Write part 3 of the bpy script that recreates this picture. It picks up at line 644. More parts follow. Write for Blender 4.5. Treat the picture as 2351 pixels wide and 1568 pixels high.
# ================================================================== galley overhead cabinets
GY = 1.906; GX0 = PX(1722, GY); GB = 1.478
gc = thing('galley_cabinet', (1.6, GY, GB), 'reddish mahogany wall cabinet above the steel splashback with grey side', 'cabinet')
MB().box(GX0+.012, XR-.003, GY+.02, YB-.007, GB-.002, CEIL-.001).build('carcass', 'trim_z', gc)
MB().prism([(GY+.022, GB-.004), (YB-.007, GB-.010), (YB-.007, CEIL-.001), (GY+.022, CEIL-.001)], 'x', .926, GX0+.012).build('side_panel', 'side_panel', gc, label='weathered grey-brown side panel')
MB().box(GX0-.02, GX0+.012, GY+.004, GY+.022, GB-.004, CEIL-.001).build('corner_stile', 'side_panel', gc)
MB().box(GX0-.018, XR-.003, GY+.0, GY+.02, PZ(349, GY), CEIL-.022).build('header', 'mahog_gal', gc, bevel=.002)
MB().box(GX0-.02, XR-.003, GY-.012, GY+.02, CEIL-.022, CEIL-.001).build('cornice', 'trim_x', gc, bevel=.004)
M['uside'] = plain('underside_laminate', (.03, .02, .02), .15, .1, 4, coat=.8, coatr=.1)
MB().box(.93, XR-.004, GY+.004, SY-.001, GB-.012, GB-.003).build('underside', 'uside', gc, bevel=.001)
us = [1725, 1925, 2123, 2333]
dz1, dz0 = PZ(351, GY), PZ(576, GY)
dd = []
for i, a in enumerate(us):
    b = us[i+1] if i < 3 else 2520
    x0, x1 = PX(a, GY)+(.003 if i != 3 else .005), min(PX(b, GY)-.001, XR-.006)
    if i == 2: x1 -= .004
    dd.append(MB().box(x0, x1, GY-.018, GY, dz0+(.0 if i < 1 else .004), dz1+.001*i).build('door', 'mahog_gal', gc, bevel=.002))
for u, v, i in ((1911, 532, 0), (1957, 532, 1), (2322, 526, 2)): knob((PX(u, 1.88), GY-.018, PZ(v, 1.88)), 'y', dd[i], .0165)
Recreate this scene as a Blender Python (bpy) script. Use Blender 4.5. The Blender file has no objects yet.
########################################
> **EXERCISE REQUIREMENTS**
The listing above must be transcribed exactly, line by line.

> **RESPONSE FOR THIS EXERCISE**
Write part 3 of the bpy script that recreates this picture. It picks up at line 644. More parts follow. Write for Blender 4.5. Treat the picture as 2351 pixels wide and 1568 pixels high.
# ================================================================== galley overhead cabinets
GY = 1.906; GX0 = PX(1722, GY); GB = 1.478
gc = thing('galley_cabinet', (1.6, GY, GB), 'reddish mahogany wall cabinet above the steel splashback with grey side', 'cabinet')
MB().box(GX0+.012, XR-.003, GY+.02, YB-.007, GB-.002, CEIL-.001).build('carcass', 'trim_z', gc)
MB().prism([(GY+.022, GB-.004), (YB-.007, GB-.010), (YB-.007, CEIL-.001), (GY+.022, CEIL-.001)], 'x', .926, GX0+.012).build('side_panel', 'side_panel', gc, label='weathered grey-brown side panel')
MB().box(GX0-.02, GX0+.012, GY+.004, GY+.022, GB-.004, CEIL-.001).build('corner_stile', 'side_panel', gc)
MB().box(GX0-.018, XR-.003, GY+.0, GY+.02, PZ(349, GY), CEIL-.022).build('header', 'mahog_gal', gc, bevel=.002)
MB().box(GX0-.02, XR-.003, GY-.012, GY+.02, CEIL-.022, CEIL-.001).build('cornice', 'trim_x', gc, bevel=.004)
M['uside'] = plain('underside_laminate', (.03, .02, .02), .15, .1, 4, coat=.8, coatr=.1)
MB().box(.93, XR-.004, GY+.004, SY-.001, GB-.012, GB-.003).build('underside', 'uside', gc, bevel=.001)
us = [1725, 1925, 2123, 2333]
dz1, dz0 = PZ(351, GY), PZ(576, GY)
dd = []
for i, a in enumerate(us):
    b = us[i+1] if i < 3 else 2520
    x0, x1 = PX(a, GY)+(.003 if i != 3 else .005), min(PX(b, GY)-.001, XR-.006)
    if i == 2: x1 -= .004
    dd.append(MB().box(x0, x1, GY-.018, GY, dz0+(.0 if i < 1 else .004), dz1+.001*i).build('door', 'mahog_gal', gc, bevel=.002))
for u, v, i in ((1911, 532, 0), (1957, 532, 1), (2322, 526, 2)): knob((PX(u, 1.88), GY-.018, PZ(v, 1.88)), 'y', dd[i], .0165)
Recreate this scene as a Blender Python (bpy) script. Use Blender 4.5. The Blender file has no objects yet.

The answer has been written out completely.